In their long, violent struggle against the Kremlin, Chechen radicals have hit soft targets before. In 2010, two female suicide bombers from Dagestan blew up the Moscow metro, killing at least 40 people and injuring 100. A year later, another suicide bomber struck Moscow’s Domodedovo airport, killing 37 and wounding 180. Other murderous attacks include one on a Beslan school in 2004, where 334 hostages died, most of them children.

But the Boston Marathon bombing, which police suspect was perpetrated by two Chechen brothers, Dzokhar and Tamerlan Tsarnaev, are something altogether new. It is so far unclear how significant is the trail that appears to lead from the simmering ongoing insurgency in the mountains of the North Caucasus to the boulevards and suburban houses of North America.

[. . .]

In recent years, however, the Kremlin and its regional proxies have been battling a different kind of enemy. This new generation of insurgents has an explicitly Islamist goal: seeking to create a radical pan-Caucasian emirate ruled by Islamic law, like Afghanistan under the Taliban. The movement’s leader, Doku Umarov, unveiled this ambitious vision in 2007. He vowed to “liberate” not only Russia’s Muslim north Caucasus but a large chunk of European Russia.

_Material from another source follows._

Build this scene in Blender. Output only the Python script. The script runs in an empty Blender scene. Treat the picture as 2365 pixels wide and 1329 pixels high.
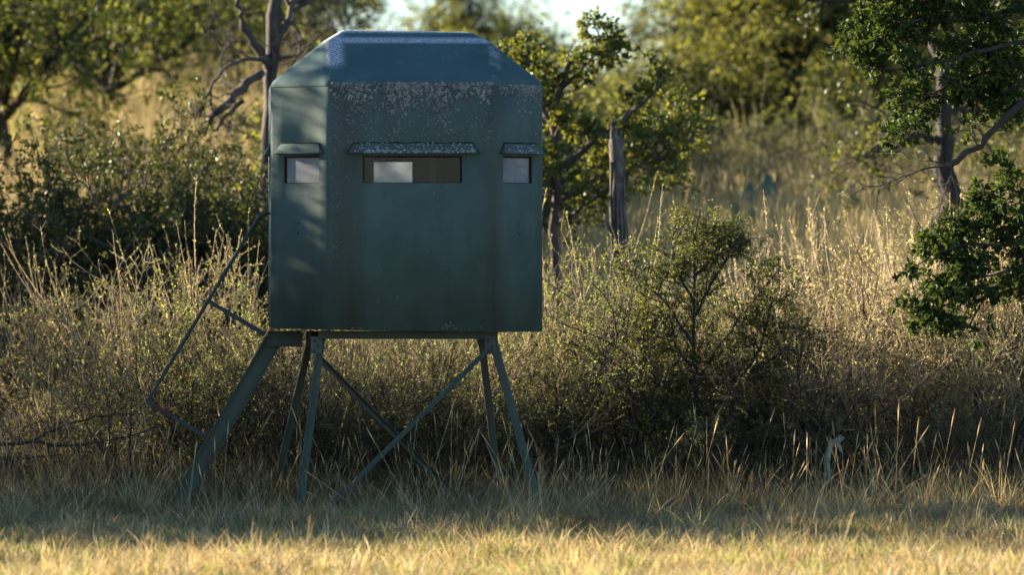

Umarov also suggested that devout Muslims should think internationally.

His comments, later softened, said: “Today in Afghanistan, Iraq, Somalia, and Palestine our brothers are fighting. Everyone who attacks Muslims wherever they are, are our enemies, common enemies. Our enemy is not Russia only, but everyone who wages war against Islam and Muslims.”

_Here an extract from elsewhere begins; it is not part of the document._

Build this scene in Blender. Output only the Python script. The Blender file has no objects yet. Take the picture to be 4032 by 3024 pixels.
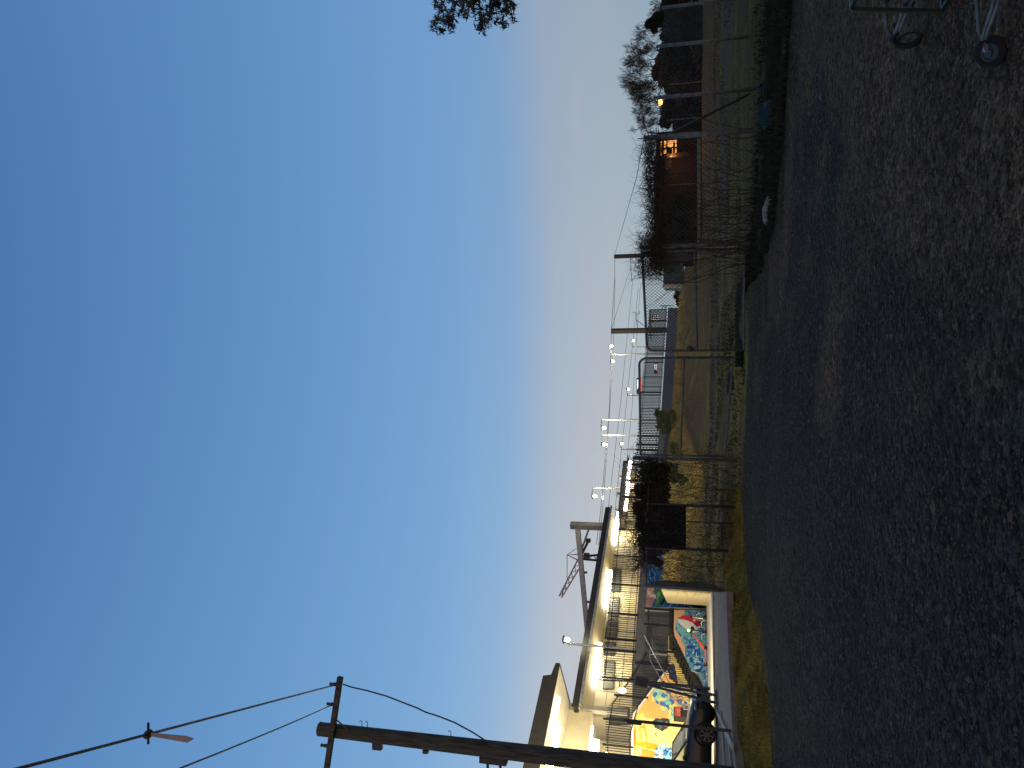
import bpy, math, random
import numpy as np
from mathutils import Vector, Matrix
R = math.radians
rnd = random.Random(7)
S = bpy.context.scene
COL = S.collection

# ------------------------------------------------------------------ camera
F_PX, CX, CY = 2950.0, 2016.0, 1512.0
PITCH = math.atan(704 / F_PX)
CP, SP = math.cos(PITCH), math.sin(PITCH)
CAMZ = 1.5
cam_d = bpy.data.cameras.new('camera'); cam = bpy.data.objects.new('camera', cam_d); COL.objects.link(cam)
cam_d.sensor_width = 36; cam_d.lens = F_PX / 4032 * 36; cam_d.clip_end = 3000; cam_d.clip_start = .05
# the photograph was taken with the phone on its side: world up is the picture's left
cam.matrix_world = Matrix(((0, 1, 0, 0), (SP, 0, -CP, 0), (-CP, 0, -SP, CAMZ), (0, 0, 0, 1)))
S.camera = cam
S.render.engine = 'CYCLES'
S.view_settings.view_transform = 'Standard'; S.view_settings.look = 'None'
S.view_settings.exposure = 0; S.view_settings.gamma = 1

def lin(c):
    return tuple(((v / 255) / 12.92 if v / 255 < .04045 else ((v / 255 + .055) / 1.055) ** 2.4) for v in c)

# ------------------------------------------------------------------ sky (dusk)
W = bpy.data.worlds.new('World'); S.world = W; W.use_nodes = True
nt = W.node_tree; nt.nodes.clear()
def N(t, k, **kw):
    n = t.nodes.new(k)
    for a, b in kw.items(): setattr(n, a, b)
    return n
wo = N(nt, 'ShaderNodeOutputWorld'); bg = N(nt, 'ShaderNodeBackground'); nt.links.new(bg.outputs[0], wo.inputs[0])
tc = N(nt, 'ShaderNodeTexCoord'); sep = N(nt, 'ShaderNodeSeparateXYZ'); nt.links.new(tc.outputs['Generated'], sep.inputs[0])
rp = N(nt, 'ShaderNodeValToRGB'); nt.links.new(sep.outputs['Z'], rp.inputs[0])
stops = [(0.0, (166, 178, 188)), (.05, (170, 180, 190)), (.10, (177, 181, 190)), (.14, (173, 179, 192)), (.175, (168, 176, 194)), (.20, (155, 172, 199)), (.235, (137, 167, 205)),
         (.30, (126, 162, 207)), (.41, (113, 154, 202)), (.50, (104, 145, 196)), (.62, (93, 134, 187)), (.75, (80, 117, 173)), (1.0, (60, 94, 150))]
el = rp.color_ramp.elements
while len(el) > 1: el.remove(el[0])
el[0].position = 0; el[0].color = (*lin(stops[0][1]), 1)
for p, c in stops[1:]:
    e = el.new(p); e.color = (*lin(c), 1)
# brighter, greener-blue to the west (left), greyer to the right
rx = N(nt, 'ShaderNodeMapRange'); rx.inputs[1].default_value = -.5; rx.inputs[2].default_value = .5; rx.inputs[3].default_value = 0; rx.inputs[4].default_value = 1
nt.links.new(sep.outputs['X'], rx.inputs[0])
side = N(nt, 'ShaderNodeMix', data_type='RGBA'); nt.links.new(rx.outputs[0], side.inputs[0])
side.inputs[6].default_value = (1.03, 1.12, 1.08, 1); side.inputs[7].default_value = (.80, .93, .97, 1)
lowz = N(nt, 'ShaderNodeMapRange'); lowz.inputs[1].default_value = .34; lowz.inputs[2].default_value = .08; nt.links.new(sep.outputs['Z'], lowz.inputs[0])
side2 = N(nt, 'ShaderNodeMix', data_type='RGBA'); nt.links.new(rx.outputs[0], side2.inputs[0])
side2.inputs[6].default_value = (1.42, 1.36, 1.20, 1); side2.inputs[7].default_value = (.70, .85, .94, 1)
side3 = N(nt, 'ShaderNodeMix', data_type='RGBA'); nt.links.new(lowz.outputs[0], side3.inputs[0]); nt.links.new(side.outputs[2], side3.inputs[6]); nt.links.new(side2.outputs[2], side3.inputs[7])
mul = N(nt, 'ShaderNodeMix', data_type='RGBA', blend_type='MULTIPLY'); mul.inputs[0].default_value = 1
nt.links.new(rp.outputs[0], mul.inputs[6]); nt.links.new(side3.outputs[2], mul.inputs[7])
# thin cloud wisps low down
mp = N(nt, 'ShaderNodeMapping'); mp.inputs['Scale'].default_value = (5, 5, 24); nt.links.new(tc.outputs['Generated'], mp.inputs[0])
nz = N(nt, 'ShaderNodeTexNoise'); nz.inputs['Scale'].default_value = 1.3; nz.inputs['Detail'].default_value = 5; nt.links.new(mp.outputs[0], nz.inputs[0])
cr = N(nt, 'ShaderNodeMapRange'); cr.inputs[1].default_value = .56; cr.inputs[2].default_value = .72; nt.links.new(nz.outputs[0], cr.inputs[0])
hb = N(nt, 'ShaderNodeValToRGB'); nt.links.new(sep.outputs['Z'], hb.inputs[0])
he = hb.color_ramp.elements; he[0].position = .04; he[0].color = (0, 0, 0, 1); he[1].position = .20; he[1].color = (0, 0, 0, 1)
m_ = he.new(.11); m_.color = (.35, .35, .35, 1)
cm = N(nt, 'ShaderNodeMath', operation='MULTIPLY'); nt.links.new(cr.outputs[0], cm.inputs[0]); nt.links.new(hb.outputs[0], cm.inputs[1])
cl = N(nt, 'ShaderNodeMix', data_type='RGBA'); nt.links.new(cm.outputs[0], cl.inputs[0]); nt.links.new(mul.outputs[2], cl.inputs[6])
cl.inputs[7].default_value = (*lin((186, 178, 196)), 1)
gy = N(nt, 'ShaderNodeMapRange'); gy.inputs[1].default_value = -.15; gy.inputs[2].default_value = -.8; nt.links.new(sep.outputs['Y'], gy.inputs[0])
gz_ = N(nt, 'ShaderNodeMapRange'); gz_.inputs[1].default_value = .75; gz_.inputs[2].default_value = .05; nt.links.new(sep.outputs['Z'], gz_.inputs[0])
gm_ = N(nt, 'ShaderNodeMath', operation='MULTIPLY'); nt.links.new(gy.outputs[0], gm_.inputs[0]); nt.links.new(gz_.outputs[0], gm_.inputs[1])
glow = N(nt, 'ShaderNodeMix', data_type='RGBA'); nt.links.new(gm_.outputs[0], glow.inputs[0]); nt.links.new(cl.outputs[2], glow.inputs[6]); glow.inputs[7].default_value = (.95, .58, .30, 1)
nt.links.new(glow.outputs[2], bg.inputs[0]); bg.inputs[1].default_value = 1.0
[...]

This call to global jihad may perhaps offer a motive for an attack inside the US. As perhaps were trips back to Caucasus by the two bombing suspects. The new generation of twentysomething rebels is also exploiting a powerful new weapon: the internet. The main Chechen rebel website, kavkazcenter.com, posts reports from the jihadist movement worldwide: from Syria, where Chechen diaspora fighters are battling government forces in Aleppo, from Pakistan, and from Turkey.